Stop after the line with "casing('trim_8', 'y', YB": repeat exactly every line before it, beginning with the first, and that line itself.

Begin Given material

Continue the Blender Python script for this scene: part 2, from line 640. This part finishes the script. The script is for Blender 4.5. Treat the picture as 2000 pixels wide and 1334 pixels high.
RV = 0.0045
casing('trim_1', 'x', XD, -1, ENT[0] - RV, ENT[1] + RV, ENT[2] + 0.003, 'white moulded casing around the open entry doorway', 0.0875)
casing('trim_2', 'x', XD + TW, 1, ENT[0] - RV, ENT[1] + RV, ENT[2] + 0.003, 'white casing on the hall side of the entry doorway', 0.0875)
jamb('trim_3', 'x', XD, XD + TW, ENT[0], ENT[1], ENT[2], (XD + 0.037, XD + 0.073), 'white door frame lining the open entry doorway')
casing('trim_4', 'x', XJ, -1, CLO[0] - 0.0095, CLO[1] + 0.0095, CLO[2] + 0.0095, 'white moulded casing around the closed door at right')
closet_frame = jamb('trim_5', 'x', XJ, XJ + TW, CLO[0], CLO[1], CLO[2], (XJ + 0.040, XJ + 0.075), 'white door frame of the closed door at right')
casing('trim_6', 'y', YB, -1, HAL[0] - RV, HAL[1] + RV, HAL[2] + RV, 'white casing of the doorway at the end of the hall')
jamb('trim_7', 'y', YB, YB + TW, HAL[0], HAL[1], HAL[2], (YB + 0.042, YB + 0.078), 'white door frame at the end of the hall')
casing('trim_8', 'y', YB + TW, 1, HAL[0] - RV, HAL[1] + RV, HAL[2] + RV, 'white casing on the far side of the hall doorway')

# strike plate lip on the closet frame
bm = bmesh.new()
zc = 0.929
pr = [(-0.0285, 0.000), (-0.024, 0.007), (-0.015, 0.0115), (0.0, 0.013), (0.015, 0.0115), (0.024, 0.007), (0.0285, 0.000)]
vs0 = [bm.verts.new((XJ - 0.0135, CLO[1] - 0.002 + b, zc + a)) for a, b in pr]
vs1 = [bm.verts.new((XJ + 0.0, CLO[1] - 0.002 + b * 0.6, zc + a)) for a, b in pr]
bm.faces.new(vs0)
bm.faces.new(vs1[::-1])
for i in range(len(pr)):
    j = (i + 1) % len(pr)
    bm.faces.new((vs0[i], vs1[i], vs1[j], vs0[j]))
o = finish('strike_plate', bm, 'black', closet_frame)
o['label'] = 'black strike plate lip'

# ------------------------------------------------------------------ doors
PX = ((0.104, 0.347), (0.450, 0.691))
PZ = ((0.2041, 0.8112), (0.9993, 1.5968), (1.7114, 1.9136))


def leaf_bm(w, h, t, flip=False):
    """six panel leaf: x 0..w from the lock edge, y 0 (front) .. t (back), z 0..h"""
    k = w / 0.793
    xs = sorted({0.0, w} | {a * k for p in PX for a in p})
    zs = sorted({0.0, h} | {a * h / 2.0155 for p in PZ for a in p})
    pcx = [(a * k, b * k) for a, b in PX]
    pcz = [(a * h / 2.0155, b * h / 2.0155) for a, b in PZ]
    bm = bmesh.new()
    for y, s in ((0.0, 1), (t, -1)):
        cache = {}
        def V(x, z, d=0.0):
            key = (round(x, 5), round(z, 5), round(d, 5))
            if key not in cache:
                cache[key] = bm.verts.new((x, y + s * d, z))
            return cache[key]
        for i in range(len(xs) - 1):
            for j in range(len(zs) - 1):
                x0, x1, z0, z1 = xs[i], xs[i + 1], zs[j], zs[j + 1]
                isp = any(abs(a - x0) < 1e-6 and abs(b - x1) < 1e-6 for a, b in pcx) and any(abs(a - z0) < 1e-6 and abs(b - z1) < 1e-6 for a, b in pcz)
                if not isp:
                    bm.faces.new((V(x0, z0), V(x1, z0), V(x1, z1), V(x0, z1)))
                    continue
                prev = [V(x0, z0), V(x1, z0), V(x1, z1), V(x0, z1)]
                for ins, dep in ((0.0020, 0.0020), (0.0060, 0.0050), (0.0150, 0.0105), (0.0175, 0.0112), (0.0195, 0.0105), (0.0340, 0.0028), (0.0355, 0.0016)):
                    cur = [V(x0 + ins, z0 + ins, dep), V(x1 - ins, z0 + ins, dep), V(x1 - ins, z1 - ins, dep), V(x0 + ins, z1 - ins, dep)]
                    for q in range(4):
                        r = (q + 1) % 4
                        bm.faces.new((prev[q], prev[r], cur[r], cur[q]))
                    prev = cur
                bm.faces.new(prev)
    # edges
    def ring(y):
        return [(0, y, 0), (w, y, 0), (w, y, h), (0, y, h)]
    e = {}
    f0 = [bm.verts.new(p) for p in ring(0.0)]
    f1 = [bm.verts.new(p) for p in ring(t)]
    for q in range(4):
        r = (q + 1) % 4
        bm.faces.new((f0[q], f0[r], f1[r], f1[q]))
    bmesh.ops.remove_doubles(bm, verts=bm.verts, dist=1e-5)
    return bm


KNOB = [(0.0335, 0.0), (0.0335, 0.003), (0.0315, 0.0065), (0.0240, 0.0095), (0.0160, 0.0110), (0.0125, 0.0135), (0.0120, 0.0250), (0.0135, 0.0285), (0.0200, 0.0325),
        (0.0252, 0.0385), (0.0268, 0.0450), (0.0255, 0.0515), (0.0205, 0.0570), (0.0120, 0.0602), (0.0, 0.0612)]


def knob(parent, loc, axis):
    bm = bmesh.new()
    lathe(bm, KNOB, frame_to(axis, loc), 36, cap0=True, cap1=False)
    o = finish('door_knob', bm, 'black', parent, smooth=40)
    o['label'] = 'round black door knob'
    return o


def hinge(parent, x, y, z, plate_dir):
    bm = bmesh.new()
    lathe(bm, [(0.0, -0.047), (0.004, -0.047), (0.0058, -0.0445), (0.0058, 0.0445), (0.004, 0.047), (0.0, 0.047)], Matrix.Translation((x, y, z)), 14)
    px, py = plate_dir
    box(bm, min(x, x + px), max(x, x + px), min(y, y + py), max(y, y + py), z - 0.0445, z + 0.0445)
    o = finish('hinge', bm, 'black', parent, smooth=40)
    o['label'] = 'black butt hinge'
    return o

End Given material

The completed task
Continue the Blender Python script for this scene: part 2, from line 640. This part finishes the script. The script is for Blender 4.5. Treat the picture as 2000 pixels wide and 1334 pixels high.
RV = 0.0045
casing('trim_1', 'x', XD, -1, ENT[0] - RV, ENT[1] + RV, ENT[2] + 0.003, 'white moulded casing around the open entry doorway', 0.0875)
casing('trim_2', 'x', XD + TW, 1, ENT[0] - RV, ENT[1] + RV, ENT[2] + 0.003, 'white casing on the hall side of the entry doorway', 0.0875)
jamb('trim_3', 'x', XD, XD + TW, ENT[0], ENT[1], ENT[2], (XD + 0.037, XD + 0.073), 'white door frame lining the open entry doorway')
casing('trim_4', 'x', XJ, -1, CLO[0] - 0.0095, CLO[1] + 0.0095, CLO[2] + 0.0095, 'white moulded casing around the closed door at right')
closet_frame = jamb('trim_5', 'x', XJ, XJ + TW, CLO[0], CLO[1], CLO[2], (XJ + 0.040, XJ + 0.075), 'white door frame of the closed door at right')
casing('trim_6', 'y', YB, -1, HAL[0] - RV, HAL[1] + RV, HAL[2] + RV, 'white casing of the doorway at the end of the hall')
jamb('trim_7', 'y', YB, YB + TW, HAL[0], HAL[1], HAL[2], (YB + 0.042, YB + 0.078), 'white door frame at the end of the hall')
casing('trim_8', 'y', YB + TW, 1, HAL[0] - RV, HAL[1] + RV, HAL[2] + RV, 'white casing on the far side of the hall doorway')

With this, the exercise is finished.